To some of the Cross-Currents bloggers, however, the issue isn’t only Open Orthodoxy. Following the SAR principal’s announcement that the school would permit girls to put on tefillin during school prayers, Rabbi Steven Pruzansky, a prominent New Jersey rabbi and Cross-Currents contributor, wrote, “Once again, what passes for psak [halakhic ruling] in the Modern Orthodox world is little more than cherry-picking the sources to find the single, even strained, interpretation of a rabbinic opinion in order to permit what it wants to permit or prohibit what it wants to prohibit.”

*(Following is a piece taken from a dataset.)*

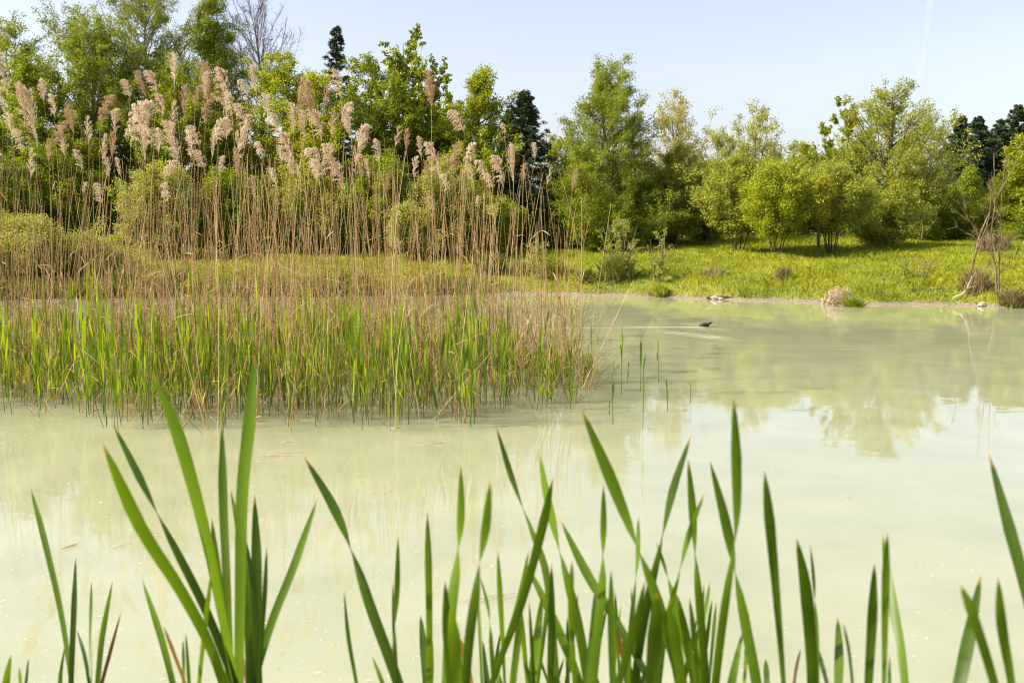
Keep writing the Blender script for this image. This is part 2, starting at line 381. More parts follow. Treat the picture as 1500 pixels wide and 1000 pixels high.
    trunk = mesh_np('trunk', V, np.concatenate(Qs), bark, True)
    crown = None
    if nl:
        m = rng.poisson(nl * 1.7 * np.clip(L2 / L2.mean(), .4, 2.2))
        li = np.repeat(np.arange(n), m); N = len(li)
        tq = rng.random(N) ** .7 * 1.05; kk = np.minimum((tq * (K2 - 1)).astype(int), K2 - 2); fr = (tq * (K2 - 1) - kk)[:, None]
        C = sec[li, kk] * (1 - fr) + sec[li, kk + 1] * fr + rng.normal(0, sig, (N, 3)) * np.array([1, 1, .8])
        C = C[C[:, 2] > .1]; N = len(C)
        V, Q = leaves(C, ls * rng.uniform(.6, 1.35, N), rng, asp)
        ti = np.clip(.5 + rng.normal(0, .2, N), 0, 1)
        crown = mesh_np('crown', V, Q, leaf, tint=ti)
    return trunk, crown

def gen_spruce(rng, H, hw, zc, n1=110, leaf=None, bark=None, needle=.16, gap=.0):
    n1 = int(n1 * 1.6); K = 6; tt = np.linspace(0, 1, K)
    tp = np.stack([rng.normal(0, .01, K) * H * tt, rng.normal(0, .01, K) * H * tt, H * tt - .1], 1)[None]
    parts = [tubes(tp, [.012 * H + .04], [.015], 7)]
    u = ((np.arange(n1) + rng.random(n1)) / n1) ** .85 * .985
    az = rng.uniform(0, 2 * math.pi, n1)
    R = (hw * 1.35 * (1.0 - u) ** .9 + .05) * rng.uniform(.5, 1.3, n1)
    h = zc + (H - zc) * u
    dz = R * ((-.15 + .7 * u ** 4) + rng.normal(0, .08, n1))
    K1 = 5; t1 = np.linspace(0, 1, K1)
    c = np.stack([np.cos(az)[:, None] * R[:, None] * t1, np.sin(az)[:, None] * R[:, None] * t1,
                  h[:, None] + dz[:, None] * t1 - np.sin(t1 * math.pi)[None] * R[:, None] * .1 + (t1 ** 3)[None] * R[:, None] * .12], -1)
    parts.append(tubes(c, .01 * R + .012, np.full(n1, .005), 4))
    n2 = 9; n = n1 * n2; pi = np.repeat(np.arange(n1), n2)
    s = rng.random(n) ** .7; ki = s * (K1 - 1); k0 = np.minimum(ki.astype(int), K1 - 2); fr = (ki - k0)[:, None]
    b0 = c[pi, k0] * (1 - fr) + c[pi, k0 + 1] * fr
    side = np.where(rng.random(n) < .5, 1, -1) * rng.uniform(.5, 1.1, n)
    aa = az[pi] + side
    L = (R[pi] * .38 * (1.1 - .7 * s) + .1) * rng.uniform(.6, 1.2, n)
    d = np.stack([np.cos(aa), np.sin(aa), -.2 - .25 * rng.random(n)], 1)
    t2 = np.linspace(0, 1, 3); sec = b0[:, None] + d[:, None] * (L[:, None] * t2)[..., None]
    parts.append(tubes(sec, np.full(n, .008), np.full(n, .004), 3))
    V, Qs = merge(parts); trunk = mesh_np('trunk', V, np.concatenate(Qs), bark, True)
    nn = 22; N = n * nn; li = np.repeat(np.arange(n), nn); tq = rng.random(N)[:, None]
    C = sec[li, 0] * (1 - tq) + sec[li, 2] * tq + rng.normal(0, .04, (N, 3))
    D = d[li] * .8 + rng.normal(0, .5, (N, 3))
    # leader
    V, Q = leaves(C, needle * rng.uniform(.7, 1.3, N), rng, .26, D)
    crown = mesh_np('crown', V, Q, leaf, tint=np.clip(.5 + rng.normal(0, .22, N), 0, 1))
    return trunk, crown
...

If some find such rhetoric inflammatory, it is precisely that which creates the kind of vibrancy to these discussions, and even rabbis who don’t have strong feelings either way, find themselves drawn into the debate, if only to disavow any shared sense of urgency. Fink, for instance, considers much of the debate on tefillin to be beside the point. In an essay titled “Women Wearing Tefilin Is Really Not Such a Big Deal,” he wrote: “We already disagree on plenty of things and we can get along just fine … I don’t accept that this particular issue is so vital that it must break us up now.”
To Adlerstein, of course, the issue is a very big deal indeed and in a sense is what guides his entire worldview and much of his work on the blog. For all his support for open debate, he considers dedication to halakha supreme and unbendable unless approved by the greatest of all Torah scholars. In his view, for a high-school principal to take such a step without guidance from leading halakhic authorities constitutes a severe departure from normative Orthodoxy.
“To an inveterate student of halakha,” Adlerstein said, “that’s the kiss of death.”